On 7/28/23 00:34, Xiao Zeng wrote:


Does that work for you?
I'm going to look at 3/5 today pretty closely.  Exposing zicond to
mov<node>cc is something we had implemented inside Ventana and I want to
compare/contrast your work with ours.

What a coincidence!
Zicond is a direct descendant of xventanacondops. The only notable difference is in their encodings.



What I like about yours is it keeps all the logic in riscv.cc rather
than scattering it across riscv.cc and riscv.md.

Yes, when I use enough test cases, I cannot find a concise way to optimize
all test cases. When I enumerated all possible cases in the mov<mode>cc
function of the RISC-V backend, I found a method that satisfied me, which
is the method in patch [3/5].
I got pulled away to another task yesterday, so didn't get as far as I wanted. The biggest inight from yesterday was determining that some of the cases you're handling in riscv_expand_conditional_move were things we were doing inside ifcvt.cc.

The difference is likely because the initial work on zicond here was primarily driven by changes to ifcvt. It was only after evaluating that initial implementation that we started to the effort to use zicond at RTL expansion time.

I could make a case for either approach, but the more I ponder them the more I'm inclined to go with something like yours. We want to capture the cases implementable as a conditional move as early as possible in the RTL pipeline rather than relying on ifcvt to catch it later. It also avoids polluting ifcvt with transformations that are only likely needed on risc-v.

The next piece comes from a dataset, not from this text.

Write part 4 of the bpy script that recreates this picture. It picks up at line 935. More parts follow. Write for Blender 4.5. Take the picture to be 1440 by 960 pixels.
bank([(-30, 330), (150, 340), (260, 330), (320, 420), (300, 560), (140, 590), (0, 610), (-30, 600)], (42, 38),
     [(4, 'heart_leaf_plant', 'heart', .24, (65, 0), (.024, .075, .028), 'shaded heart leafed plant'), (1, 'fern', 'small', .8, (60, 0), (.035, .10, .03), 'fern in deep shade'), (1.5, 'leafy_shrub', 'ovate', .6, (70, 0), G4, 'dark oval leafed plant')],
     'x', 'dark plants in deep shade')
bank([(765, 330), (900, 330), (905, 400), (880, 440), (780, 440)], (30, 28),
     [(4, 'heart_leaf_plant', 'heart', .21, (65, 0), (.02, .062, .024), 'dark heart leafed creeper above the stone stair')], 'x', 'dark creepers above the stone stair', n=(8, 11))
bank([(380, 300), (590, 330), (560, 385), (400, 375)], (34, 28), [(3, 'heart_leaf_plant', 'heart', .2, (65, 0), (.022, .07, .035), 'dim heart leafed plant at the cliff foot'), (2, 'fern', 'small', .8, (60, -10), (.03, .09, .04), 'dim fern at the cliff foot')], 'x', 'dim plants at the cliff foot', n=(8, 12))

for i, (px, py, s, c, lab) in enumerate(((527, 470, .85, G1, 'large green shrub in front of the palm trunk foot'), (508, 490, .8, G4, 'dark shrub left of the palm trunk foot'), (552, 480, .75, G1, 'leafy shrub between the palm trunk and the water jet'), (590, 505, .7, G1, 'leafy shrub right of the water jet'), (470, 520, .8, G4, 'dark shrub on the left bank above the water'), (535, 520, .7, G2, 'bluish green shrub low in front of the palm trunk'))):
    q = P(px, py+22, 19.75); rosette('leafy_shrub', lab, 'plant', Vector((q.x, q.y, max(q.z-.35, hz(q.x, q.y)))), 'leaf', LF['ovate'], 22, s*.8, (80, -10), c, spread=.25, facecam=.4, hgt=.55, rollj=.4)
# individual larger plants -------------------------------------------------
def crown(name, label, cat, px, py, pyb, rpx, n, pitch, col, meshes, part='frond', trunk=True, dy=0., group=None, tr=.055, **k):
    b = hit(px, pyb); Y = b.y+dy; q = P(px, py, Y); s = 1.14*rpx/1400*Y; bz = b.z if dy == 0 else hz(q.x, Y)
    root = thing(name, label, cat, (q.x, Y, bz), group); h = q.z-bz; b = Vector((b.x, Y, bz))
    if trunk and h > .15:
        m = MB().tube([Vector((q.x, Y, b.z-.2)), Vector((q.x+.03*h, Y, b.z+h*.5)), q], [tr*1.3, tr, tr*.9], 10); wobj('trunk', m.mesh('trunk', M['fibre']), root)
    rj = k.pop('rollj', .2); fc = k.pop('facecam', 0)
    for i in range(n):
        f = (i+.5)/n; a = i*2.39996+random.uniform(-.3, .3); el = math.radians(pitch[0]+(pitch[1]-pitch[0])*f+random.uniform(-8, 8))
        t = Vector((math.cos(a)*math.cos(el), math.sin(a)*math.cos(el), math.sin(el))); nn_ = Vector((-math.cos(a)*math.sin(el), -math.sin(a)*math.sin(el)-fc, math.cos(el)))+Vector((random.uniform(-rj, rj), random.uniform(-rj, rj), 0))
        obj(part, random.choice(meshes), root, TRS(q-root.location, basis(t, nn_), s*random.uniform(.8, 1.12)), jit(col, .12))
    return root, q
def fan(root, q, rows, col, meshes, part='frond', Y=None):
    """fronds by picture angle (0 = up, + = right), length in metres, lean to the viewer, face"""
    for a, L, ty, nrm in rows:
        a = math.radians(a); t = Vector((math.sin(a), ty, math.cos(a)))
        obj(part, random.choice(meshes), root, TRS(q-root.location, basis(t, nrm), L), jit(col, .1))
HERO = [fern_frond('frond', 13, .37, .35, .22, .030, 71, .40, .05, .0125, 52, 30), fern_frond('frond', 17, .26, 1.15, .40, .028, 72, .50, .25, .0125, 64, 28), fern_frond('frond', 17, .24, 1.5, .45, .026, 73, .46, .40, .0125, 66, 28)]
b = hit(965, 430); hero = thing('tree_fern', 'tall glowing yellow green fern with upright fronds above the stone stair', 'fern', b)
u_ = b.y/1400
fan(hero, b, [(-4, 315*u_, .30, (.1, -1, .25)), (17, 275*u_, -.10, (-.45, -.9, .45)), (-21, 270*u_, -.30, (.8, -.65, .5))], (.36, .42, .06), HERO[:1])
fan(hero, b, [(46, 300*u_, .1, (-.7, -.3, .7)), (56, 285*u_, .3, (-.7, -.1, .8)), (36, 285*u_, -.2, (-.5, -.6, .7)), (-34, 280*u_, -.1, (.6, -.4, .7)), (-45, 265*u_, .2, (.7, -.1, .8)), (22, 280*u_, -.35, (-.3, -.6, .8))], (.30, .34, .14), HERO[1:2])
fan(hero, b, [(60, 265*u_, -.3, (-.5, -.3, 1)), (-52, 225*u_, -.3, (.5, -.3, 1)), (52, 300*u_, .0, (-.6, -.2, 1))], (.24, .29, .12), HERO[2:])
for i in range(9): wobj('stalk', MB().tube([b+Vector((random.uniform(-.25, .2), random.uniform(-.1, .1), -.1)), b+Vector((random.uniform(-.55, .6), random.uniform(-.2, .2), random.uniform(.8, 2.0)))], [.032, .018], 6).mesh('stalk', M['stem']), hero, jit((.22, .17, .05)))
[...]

If it's just for the Zicond instruction set, is it necessary to make judgments
outside of eq/ne? After all, it does not support comparison actions other
than eq/ne. Of course, it is also possible to use a special technique to use
Zicond in non eq/ne comparisons.
It's not necessary, but it's definitely helpful to cover the other conditions. In fact, we can even cover a variety of fp conditions by utilizing the sCC type insns.


So what I'm looking at for patch #3 is to split out the costing bits into its own patch which can go forward immediately. THen continue evaluating the best way to handle unifying the expander/canonicalization code. Your testcases in patch #3 are particularly helpful to make sure we're not missing cases.